> [Records]
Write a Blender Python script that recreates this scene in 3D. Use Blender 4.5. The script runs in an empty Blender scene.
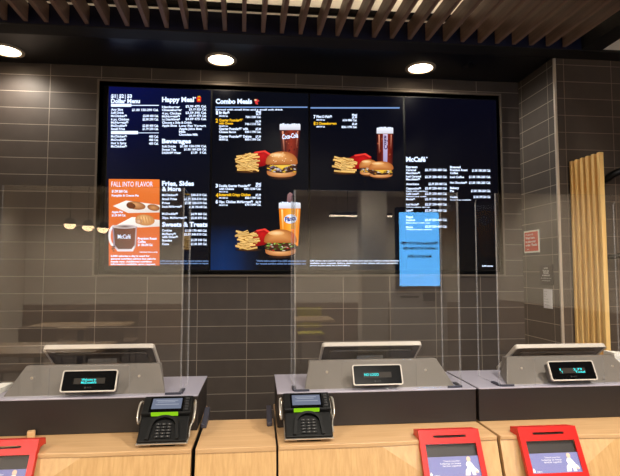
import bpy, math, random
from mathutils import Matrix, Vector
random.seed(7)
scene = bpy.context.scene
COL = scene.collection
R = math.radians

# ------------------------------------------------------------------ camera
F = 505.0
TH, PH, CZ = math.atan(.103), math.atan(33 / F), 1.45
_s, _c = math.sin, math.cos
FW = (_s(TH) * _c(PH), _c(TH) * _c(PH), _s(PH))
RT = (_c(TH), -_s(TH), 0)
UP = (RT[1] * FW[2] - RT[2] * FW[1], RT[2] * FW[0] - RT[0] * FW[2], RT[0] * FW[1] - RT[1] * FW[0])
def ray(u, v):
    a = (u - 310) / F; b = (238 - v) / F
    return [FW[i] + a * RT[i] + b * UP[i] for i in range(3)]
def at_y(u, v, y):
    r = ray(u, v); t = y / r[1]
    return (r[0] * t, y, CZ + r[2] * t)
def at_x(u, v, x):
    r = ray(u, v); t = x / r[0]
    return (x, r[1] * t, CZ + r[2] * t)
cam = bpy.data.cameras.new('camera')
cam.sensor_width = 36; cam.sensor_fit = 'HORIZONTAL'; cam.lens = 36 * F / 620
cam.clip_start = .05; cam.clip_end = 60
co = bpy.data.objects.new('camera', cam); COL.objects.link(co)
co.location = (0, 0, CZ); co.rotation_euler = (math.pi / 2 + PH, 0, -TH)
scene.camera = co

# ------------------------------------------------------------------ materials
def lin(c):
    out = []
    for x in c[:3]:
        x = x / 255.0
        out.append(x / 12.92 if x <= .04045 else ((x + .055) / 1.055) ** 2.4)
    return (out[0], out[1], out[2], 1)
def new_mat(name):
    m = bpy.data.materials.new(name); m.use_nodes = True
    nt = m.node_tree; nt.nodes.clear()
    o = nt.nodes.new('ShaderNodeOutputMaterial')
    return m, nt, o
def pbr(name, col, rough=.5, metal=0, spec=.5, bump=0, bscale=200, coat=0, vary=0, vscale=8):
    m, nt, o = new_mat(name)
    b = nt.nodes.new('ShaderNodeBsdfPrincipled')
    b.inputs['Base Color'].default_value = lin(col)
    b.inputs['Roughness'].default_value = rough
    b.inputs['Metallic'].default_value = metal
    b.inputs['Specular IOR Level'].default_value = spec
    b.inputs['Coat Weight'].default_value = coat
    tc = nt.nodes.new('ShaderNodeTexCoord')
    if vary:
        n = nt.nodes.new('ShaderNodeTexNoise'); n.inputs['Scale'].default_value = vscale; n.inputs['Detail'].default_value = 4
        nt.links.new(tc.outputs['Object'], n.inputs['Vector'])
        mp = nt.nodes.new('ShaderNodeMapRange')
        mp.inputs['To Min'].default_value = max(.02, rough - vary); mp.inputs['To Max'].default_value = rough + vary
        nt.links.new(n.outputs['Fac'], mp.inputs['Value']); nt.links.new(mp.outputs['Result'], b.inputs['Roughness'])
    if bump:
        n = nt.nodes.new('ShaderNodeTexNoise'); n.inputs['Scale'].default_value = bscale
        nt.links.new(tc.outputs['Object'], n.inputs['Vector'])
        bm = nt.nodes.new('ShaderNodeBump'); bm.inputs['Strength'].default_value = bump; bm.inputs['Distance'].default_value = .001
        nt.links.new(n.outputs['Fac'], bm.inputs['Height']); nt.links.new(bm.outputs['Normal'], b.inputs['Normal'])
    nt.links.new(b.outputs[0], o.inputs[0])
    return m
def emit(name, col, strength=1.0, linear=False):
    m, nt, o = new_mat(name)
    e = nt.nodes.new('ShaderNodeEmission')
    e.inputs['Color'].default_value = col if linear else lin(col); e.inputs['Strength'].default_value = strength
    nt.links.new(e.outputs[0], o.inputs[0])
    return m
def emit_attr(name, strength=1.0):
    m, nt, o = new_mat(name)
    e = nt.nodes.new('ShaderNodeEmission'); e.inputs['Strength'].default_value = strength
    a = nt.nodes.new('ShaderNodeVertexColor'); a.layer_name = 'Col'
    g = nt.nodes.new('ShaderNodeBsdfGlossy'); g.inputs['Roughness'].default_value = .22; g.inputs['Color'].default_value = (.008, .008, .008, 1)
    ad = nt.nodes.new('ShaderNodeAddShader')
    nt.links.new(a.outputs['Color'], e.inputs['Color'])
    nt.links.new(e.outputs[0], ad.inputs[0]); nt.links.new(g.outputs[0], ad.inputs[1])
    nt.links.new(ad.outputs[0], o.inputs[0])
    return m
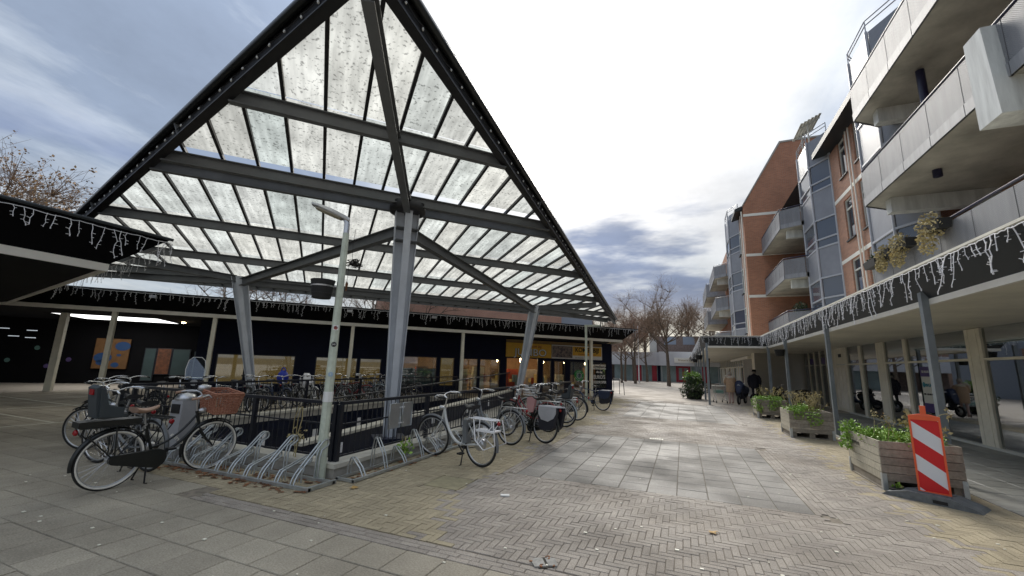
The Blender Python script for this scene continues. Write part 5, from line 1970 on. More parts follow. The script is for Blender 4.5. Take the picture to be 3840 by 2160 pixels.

> [Goal] Repeat the listing above exactly from its first line to the line containing "scene.camera = co", both included, and omit the pictures.

> [Result of the task]
Write a Blender Python script that recreates this scene in 3D. Use Blender 4.5. The script runs in an empty Blender scene.
import bpy, math, random
from mathutils import Matrix, Vector
random.seed(7)
scene = bpy.context.scene
COL = scene.collection
R = math.radians

# ------------------------------------------------------------------ camera
F = 505.0
TH, PH, CZ = math.atan(.103), math.atan(33 / F), 1.45
_s, _c = math.sin, math.cos
FW = (_s(TH) * _c(PH), _c(TH) * _c(PH), _s(PH))
RT = (_c(TH), -_s(TH), 0)
UP = (RT[1] * FW[2] - RT[2] * FW[1], RT[2] * FW[0] - RT[0] * FW[2], RT[0] * FW[1] - RT[1] * FW[0])
def ray(u, v):
    a = (u - 310) / F; b = (238 - v) / F
    return [FW[i] + a * RT[i] + b * UP[i] for i in range(3)]
def at_y(u, v, y):
    r = ray(u, v); t = y / r[1]
    return (r[0] * t, y, CZ + r[2] * t)
def at_x(u, v, x):
    r = ray(u, v); t = x / r[0]
    return (x, r[1] * t, CZ + r[2] * t)
cam = bpy.data.cameras.new('camera')
cam.sensor_width = 36; cam.sensor_fit = 'HORIZONTAL'; cam.lens = 36 * F / 620
cam.clip_start = .05; cam.clip_end = 60
co = bpy.data.objects.new('camera', cam); COL.objects.link(co)
co.location = (0, 0, CZ); co.rotation_euler = (math.pi / 2 + PH, 0, -TH)
scene.camera = co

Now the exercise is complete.